For usage info, you can run `cargo +nightly doc -p viaduct` (the `+nightly` is
optional, however some intra-doc links require it), it has several examples.
## Android/FFI Backend overview
On Android, the backend works as follows:
1. During megazord initialization, we are passed a `Lazy<Client>` (`Client` comes
from the [concept-fetch](https://github.com/mozilla-mobile/android-components/tree/master/components/concept/fetch)
android component, and `Lazy` is from the Kotlin stdlib).
- It also sets a flag that indicates that even if the FFI backend never gets
fully initialized (e.g. with a callback), we should error rather than use
the reqwest backend (which should not be compiled in, however we've had
trouble ensuring this in the past, although at this point we have checks
in CI to ensure it is not present).
2. At this point, a JNA `Callback` instance is created and passed into Rust.
- This serves to proxy the request made by Rust to the `Client`.
- The `Callback` instance is never allowed to be GCed.
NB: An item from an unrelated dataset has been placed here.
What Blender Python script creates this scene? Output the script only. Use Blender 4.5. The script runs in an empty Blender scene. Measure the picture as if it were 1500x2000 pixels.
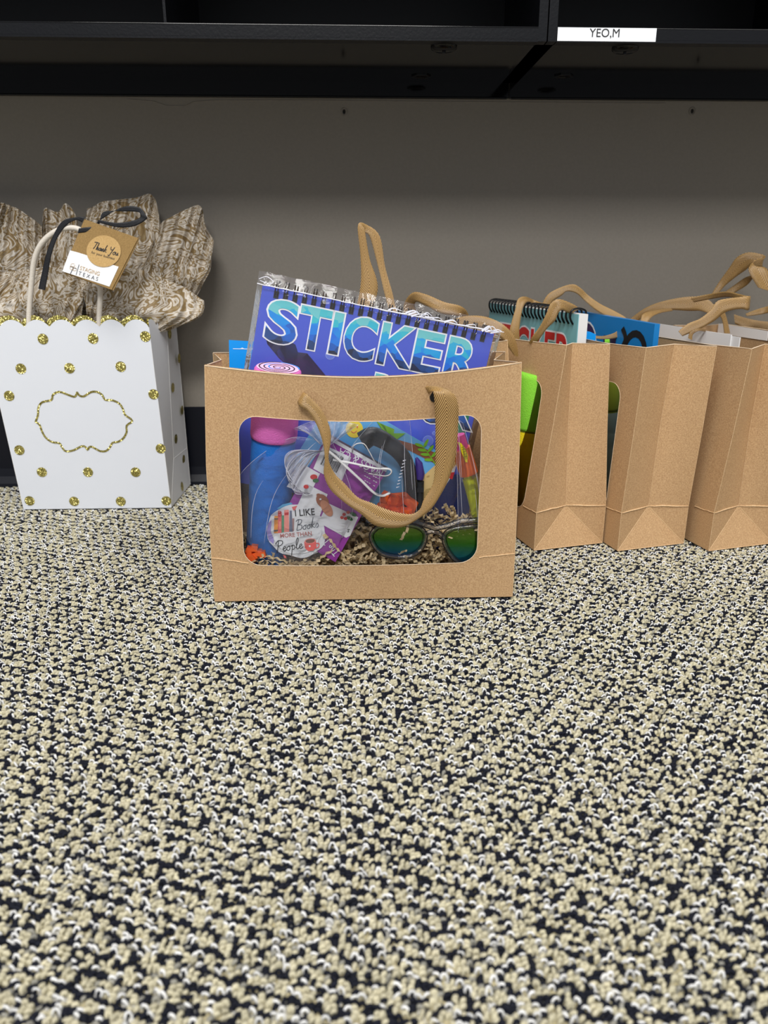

- To Rust, it's just a `extern "C"` function pointer that get's stored in an
atomic variable and never can be unset.
3. When Rust makes a request:
1. We serialize the request info into a protobuf record
2. This record is passed into the function pointer we should have by this
point (erroring if it has not been set yet).
3. The callback (on the Java side now) deserializes the protobuf record,
converts it to a concept-fetch Request instance, and passes it to the
client.
4. The response (or error) is then converted into a protobuf record. The
java code then asks Rust for a buffer big enough to hold the serialized
response (or error).
5. The response is written to the buffer, and returned to Rust.
6. Rust then decodes the protobuf, and converts it to a
`viaduct::Response` object that it returns to the caller.
Some notes:
- This "request flow" is entirely synchronous, simplifying the implementation
considerably.
- Cookies are explicitly not supported at the moment, adding them would
require a separate security review.
- Generally, this is the way the FFI backend is expected to work on any
platform, but for concreteness (and because it's the only one currently using
the FFI backend), we explained it for Android.
- Most of the code in `viaduct` is defining a ergonomic HTTP facade, and is
unrelated to this (or to the reqwest backend). This code is more or less
entirely (in the Kotlin layer and) in `src/backend/ffi.rs`.